Cracking The Ivory Curtain At Smith

, Malcolm A. Kline, Leave a comment

To be a conservative college professor in Academia today is akin to performing in a road company of Fiddler on the Roof in Syria, particularly when you are a free-market economist at one of the Seven Sisters of the Ivy League.

Smith College economist James Miller put himself in a professionally precarious position when he reapplied for tenure at the school. The first time that he came up for tenure, he did not have enough published articles. When he came up for tenure the second time, he had too many.

“I went from one article to six and wrote a book,” Dr. Miller recalls, but remembers that “one professor took offense with an article that I did for National Review Online on women’s studies.”

The department that the professor works in reviews all bids for tenure. On the review committee that voted against Dr. Miller’s tenure were at least two professors who found his conservativism problematic.

Although Dr. Miller got rave reviews from students, the economics professors viewed his classes as lacking in diversity, or devoid of Marxism. Ironically, one of Dr. Miller’s supporters was a left-leaning academic more sympathetic to Marxism who defended the young academic’s academic freedom.

Dr. Miller’s critics on the tenure review committee also took issue with the economist’s treatment of tenure in his book. “I said that a lot of professors like tenure so that they can take it easy in middle age,” Dr. Miller explained.

“There are a lot of professors who say, ‘Okay, I’ll work all these hours now so that I don’t have to work as hard when I’m older.”

“There’s a lot of professors making $100,000 a year and working 15-hour weeks,” Dr. Miller told me in a radio interview, although he added, “but there’s a lot of professors who work 100-hour weeks.”

His department voted against granting Dr. Miller tenure. In his fight for tenure, Dr. Miller sought the aid of the American Association of University Professors (AAUP).

Although frequently quoted in the press as a defender of the academic freedom of professors, Dr. Miller found the AAUP no help in his own quest for intellectual liberty. In fact, he found them downright duplicitous.

“The AAUP lied to me,” Dr. Miller said in our radio interview. When Dr. Miller sought the aid of the AAUP’s academic freedom committee, the organization told him that it could not assist him because he “did not follow procedure.”

Actually, the AAUP sided with Dr. Miller’s critics on the tenure review committee, in a letter.

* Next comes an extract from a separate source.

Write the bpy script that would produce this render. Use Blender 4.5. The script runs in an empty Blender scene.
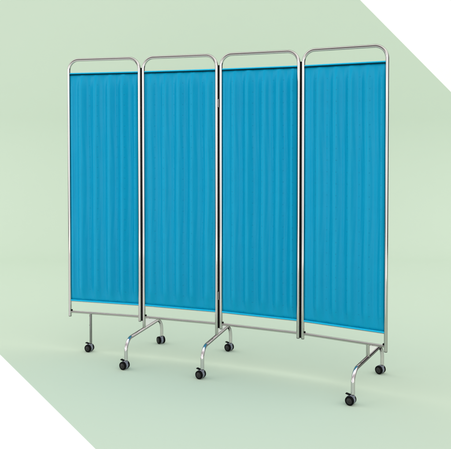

When Dr. Miller went back to the AAUP, they denied any involvement in the case.

Due to the publicity that Dr. Miller’s case spawned, the Board of Trustees at Smith finally granted him tenure. While university Boards of Trustees usually rubber stamp tenure decisions made by faculty departments, those bodies can, as Dr. Miller’s case shows, overturn such verdicts.

Dr. Miller is rare among what is in turn a rare breed. Most conservative college professors do not dare come out of the closet philosophically until they have achieved tenure.

At the other end of the scale, the search committees that newly minted professors must pass to get a teaching job to begin with can present an ideological obstacle course.
Although a seat on a search committee is considered something of a chore at many schools, Dr. Miller observes, other institutions of higher learning use those committees to keep out the politically incorrect.

Smith College is the school that former first lady Nancy Reagan went to but it has changed quite a bit since she graduated. Last year, the Ford Foundation gave Smith a grant for “archival preservation of the collected works of Gloria Steinem and for an oral history project on feminism and related collection development,” Kimberly Schuld reported in Front Page magazine earlier this year.

“Smith also received $210,000 for Meridians, an interdisciplinary journal of scholarship and creative writing by and about women of color and Third World women.”

Too many teachers emphasize feelings over facts and self-esteem over scholarship, Dr. Miller notes. This training can have a detrimental effect on the student’s ability to argue or even reason, Dr. Miller told an audience in North Carolina last month.

“I was asked to speak at an anti-war rally at Smith when one student asked ‘Is war all there is?’ to resolve conflicts,” Dr. Miller says. The economist then took the student through the armed conflicts America has fought in, from the Revolutionary War to the current intervention in Iraq to show that this last resort, historically, is frequently the solution that the United States was forced to resort to,

The student’s response: “That makes me very sad.”

“At that Iraq debate, I had students say that freedom is relative,” Dr. Miller recounts. “The students thought that George W. Bush was going to come after them because of their stand against the war.”

A final irony: The very National Review Online article that so unnerved Dr. Miller’s tenure review committee critics gave professors who share their political persuasion the benefit of the doubt on academic freedom.

“Questioning a professor’s politics is unlikely to endanger a student’s grade,” Dr. Miller wrote in December of 2001. “Even most left-wing professors prefer students who talk and challenge to those who quietly submit.”

When I, in our radio interview, respectfully challenged the accomplished economist on this conclusion, he said, “I was naïve.”